The Tay River in Scotland

The Tayside area of Scotland has over six thousand miles of river offering excellent fishing throughout the year. The River Tay is one of the most important, though there are lesser known rivers offering excellent angling opportunities that are used mostly by locals. These rivers of Scotland are its main source of trout and salmon and no angler is likely to return disappointed.

The river Tay itself begins at Kenmore on Loch Tay, one of the largest Lochs in Scotland and the river is known as the Upper Tay till its confluence with the Tummel River in Ballinluig. The river runs through the Taymouth Castle estate once the home of Lord Breadalbane and now a beautiful golf course. The Upper Tay is a good source of salmon and grayling. There are several excellent B&B establishments in the region and supply stores for everything an angler may need.
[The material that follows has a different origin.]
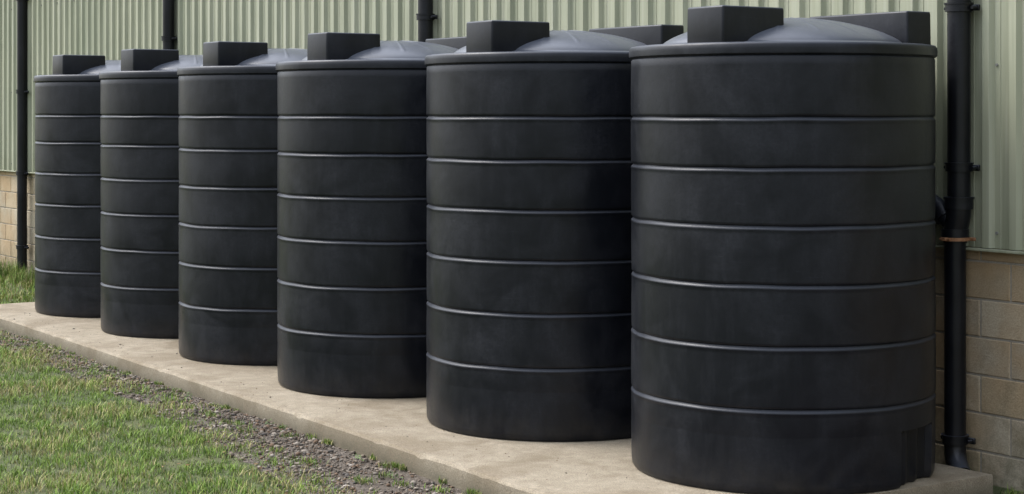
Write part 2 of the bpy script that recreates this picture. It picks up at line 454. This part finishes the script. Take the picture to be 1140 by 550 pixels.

The Middle Tay is a broad river and an excellent fishing area. In addition to brown trout there is every chance of landing grilse here during the summer months. There are several fishing guides and instructors known in Scotland as Ghillies to help a novice angler with lessons in fly fishing and casting. Lessons are available for groups or individuals and are well worth the expense to make your fishing trip a successful one.

The Lower Tay after the confluence with the Ilsa is a big river by any standards and is a popular region for fishing. It is more expensive as the chances of catching salmon here are excellent. It is better to book in advance if one wants a rod here. The various beats along the river have their own administrators who regulate the fishing and the permits.

In addition to rainbow and brown trout and salmon there are other fish in the Tay River. All the local trout angling clubs give permits for coarse fishing as well. Pike perch, roach and grayling are other common species in the Tay. There are special areas for carp and tench too. It is highly unlikely that when you fish in the Tay River you will only speak of the one that got away!